While the ISS would remain in its current state, partly for costs and partly to serve as a microgravity research space, two new layouts for a stellar settlement emerged. Both of these would use the centrifugal force of rotation to keep their inhabitants grounded, with the smaller proposal, a torus-shaped station, proposed by Stanford University and named after them.
This rotating wheel design would be 1.8 kilometers in diameter and make a full rotation every minute, simulating the conditions for Earth-like gravity. Ships would dock at the central axle, which would be a stable location, and settlers would enter the torus through its spokes. Humans also need a healthy level of sunlight to live in the space habitat, and a large mirror positioned to shine on one side of the wheel would provide the increased illumination needed to grow trees and farmland.
Alongside the Stanford torus, another much larger design would appear in novels speculating the creation of space settlements. Physicist Robert O’Neill proposed three ideas for a space colony in his book The High Frontier, but out of this selection the third would stand out the most: a habitat which stretched the torus shape into a rotating tube.

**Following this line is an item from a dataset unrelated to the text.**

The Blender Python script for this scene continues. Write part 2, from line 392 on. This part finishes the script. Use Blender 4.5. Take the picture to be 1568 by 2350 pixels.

Described in lavish detail, this cylindrical structure would soon bear his name as the proposal spread to science fiction. The design was massive, 6.4 kilometers wide and 32 kilometers long, large enough that its rotation would feel barely noticeable. It consisted of a tube split into six parts, half of which were habitable land and the other half windows into space, allowing light in from bar-shaped mirrors which would pass as the structure rotated. Each part of the colony was meticulously planned out in O’Neill’s proposal, down to public services and area zoning for each square kilometer.
This massive scale was considered a logical step once the first hurdles of spaceflight were conquered — after all, the stars have far more resources than any on Earth. The Moon alone has vast quantities of titanium and aluminum, and stray asteroids could be mined out for bounties of rare metals not seen on Earth. Power would be a worry of the past, as satellites could harvest energy from the Sun at unprecedented rates. Humanity could become unburdened by worries of the past
O’Neill’s cylinder became an icon of space age optimism, and the space colony became a symbol of both ambition and a level of decadence, a hubris that instead of fixing Earth’s problems, we would just pack up and leave it. Although a realist take might say that the world could never agree enough to ever put something as large together, the ideas instilled by these symbols of unity may be the first step we will need to realize them.